◆ Scene modeling code data
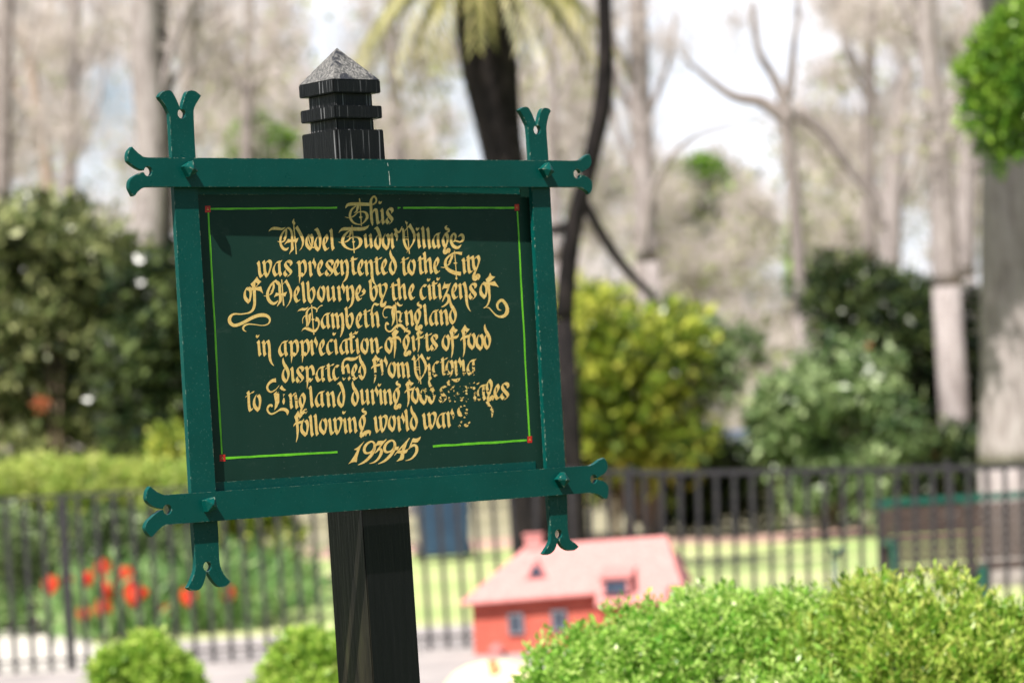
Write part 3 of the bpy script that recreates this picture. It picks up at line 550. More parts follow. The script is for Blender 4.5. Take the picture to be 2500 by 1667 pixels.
P = Paint(); K = (610, 805, 11.2)
word(P, K, [('i', 180, 747), ('.', 160, 128), ('Q', 315, 747), ('a', 770, 752), ('p', 1035, 745), ('p', 1335, 735), ('r', 1625, 732), ('e', 1875, 730), ('c', 2080, 708)])
K = (790, 800, 11.2)
word(P, K, [('i', 265, 760), ('.', 240, 120), ('a', 425, 752), ('T', 668, 742, .8, 1.18), ('i', 855, 742), ('.', 845, 85), ('o', 1000, 757), ('n', 1245, 732), ('o', 1660, 738), ('g', 2155, 640, 1, 1, 1)])
crop_put(P, K, [('w', [(675, 322, 50), (755, 278, 58), (850, 232, 55)]), ('w', [(1465, 690, 30), (1510, 590, 35), (1570, 535, 40), (1610, 525, 40)]), ('p', [(1860, 160), (1960, 25), (2060, 105), (1980, 215), (1990, 330), (1985, 560), (1935, 830), (1925, 830), (1925, 560), (1905, 320), (1885, 230)]), ('p', [(1760, 320), (1790, 245), (1870, 265), (1960, 230), (2050, 230), (2110, 300), (2120, 400), (2110, 420), (2080, 340), (2010, 300), (1900, 310), (1820, 340)])])
K = (990, 790, 10.69)
word(P, K, [('i', 140, 747), ('f', 262, 624, .8, .73), ('T', 462, 745, .95), ('s', 640, 727, .84), ('o', 935, 737), ('f', 1122, 720), ('f', 1430, 700), ('o', 1608, 702), ('o', 1818, 720), ('d', 2028, 697, .95)]); LINES.append(P)

P = Paint(); K = (670, 865, 10.22)
word(P, K, [('d', 175, 732), ('i', 385, 725), ('s', 528, 728, .9), ('p', 725, 705), ('a', 1012, 705), ('T', 1250, 702, 1.05), ('c', 1440, 675, .95), ('n', 1653, 668), ('e', 1912, 662), ('d', 2088, 662)])
crop_put(P, K, [('w', [(1700, 420, 62), (1702, 250, 55), (1740, 150, 45), (1820, 110, 70), (1920, 120, 85), (2030, 100, 60), (2110, 30, 8)])])
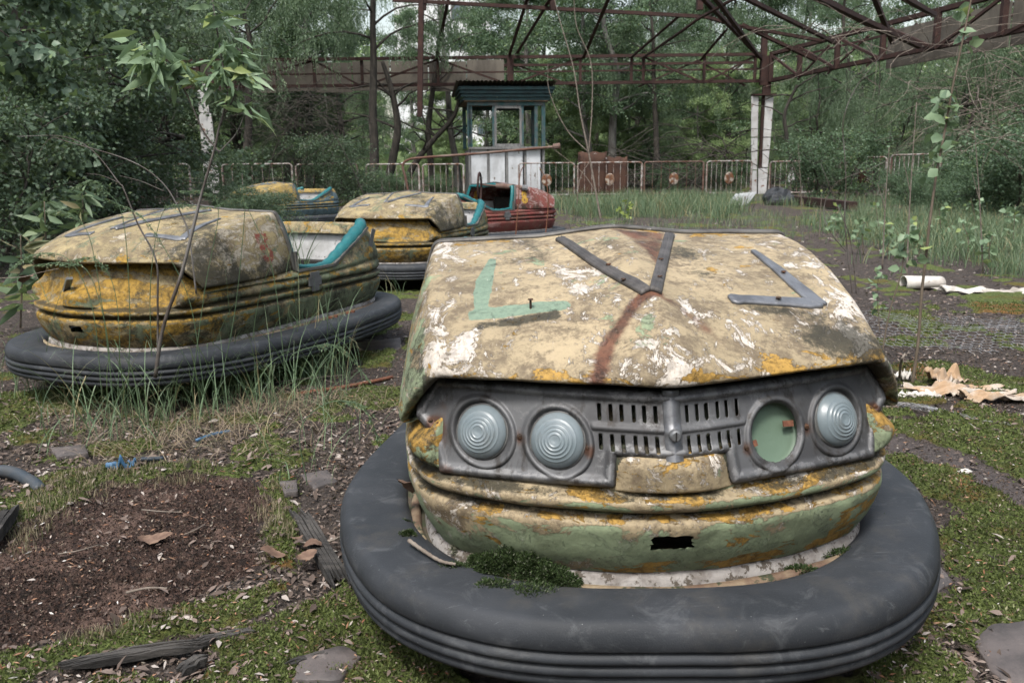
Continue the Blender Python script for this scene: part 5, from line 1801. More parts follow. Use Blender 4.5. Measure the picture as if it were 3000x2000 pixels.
def stick(label, pts, r, mat='twig', kn=True):
    pts = smooth_path([np.array(p) for p in pts], 8)
    n = len(pts)
    rad = r * (np.linspace(1.1, .75, n) * (1 + (.16 * np.sin(np.arange(n) * 2.4) if kn else 0)))
    return single('stick', label, 'stick', MB().tube(pts, rad, 8), M[mat], pts[0], True)


zb_ = .262
stick('knobbly grey twig lying along the inner edge of the front rubber bumper', [PZ(1198, 1582, .246), PZ(1240, 1612, .243), PZ(1290, 1642, .240), PZ(1335, 1652, .238)], .0036)
stick('pale twig on the bare soil near its centre', [G(370, 1735, .012), G(430, 1722, .018), G(490, 1722, .012)], .003)
stick('thin straw colored twig across the soil', [G(170, 1622, .012), G(230, 1612, .02), G(290, 1595, .016)], .0016, kn=False)
stick('thin pale twig in the upper soil patch', [G(415, 1492, .01), G(470, 1497, .016), G(535, 1500, .012)], .0016, kn=False)
stick('straw stem on the right side of the soil patch', [G(540, 1565, .012), G(575, 1550, .02), G(600, 1535, .014)], .0018, kn=False)
stick('grey twig lying above the blue shard', [G(270, 1298, .012), G(300, 1270, .03), G(320, 1255, .02)], .004)
stick('pale upright stub in front of the wire netting', [G(2635, 1110), P(2640, 1060, 3.05), P(2652, 1035, 3.02)], .005)
stick('thin pale straw on the ground under the left car grass', [G(800, 1120, .015), G(900, 1108, .03), G(1010, 1098, .015)], .003, kn=False)
stick('brown twig pair end beside the large dead leaves', [G(880, 1590, .02), G(960, 1585, .03), G(1000, 1570, .03)], .003)


def plate(label, pts, th, seed):
    rr = random.Random(seed)
    q = np.array([G(x, y) for x, y in pts]); c = q.mean(0)
    # break the outline up
    ring = []
    for i in range(len(q)):
        a, b = q[i], q[(i + 1) % len(q)]
        for t in np.linspace(0, 1, 7)[:-1]:
            p = a + (b - a) * t; p = p + (p - c) * rr.uniform(-.05, .05); ring.append(p)
    ring = np.array(ring); n = len(ring)
    gz = float(ground_h(c[:1], c[1:2])[0])
    V = [np.column_stack([c[0] + (ring[:, 0] - c[0]) * s, c[1] + (ring[:, 1] - c[1]) * s, np.full(n, gz + z)]) for s, z in ((1.0, -.01), (1.0, th * .8), (.97, th), (.5, th + .001), (.02, th))]
    o = obj('broken_slab', np.concatenate(V) - (c[0], c[1], 0), grid_faces(5, n, True), M['slate'], None, False); o.location = (c[0], c[1], 0)
    return tag(o, label, 'slab')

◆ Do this
Both the line with "Continue the Blender" and the line with "M[mat], pts[0], True)" belong in the answer; write them out exactly, with every line between.

◆ Answer to the task
Continue the Blender Python script for this scene: part 5, from line 1801. More parts follow. Use Blender 4.5. Measure the picture as if it were 3000x2000 pixels.
def stick(label, pts, r, mat='twig', kn=True):
    pts = smooth_path([np.array(p) for p in pts], 8)
    n = len(pts)
    rad = r * (np.linspace(1.1, .75, n) * (1 + (.16 * np.sin(np.arange(n) * 2.4) if kn else 0)))
    return single('stick', label, 'stick', MB().tube(pts, rad, 8), M[mat], pts[0], True)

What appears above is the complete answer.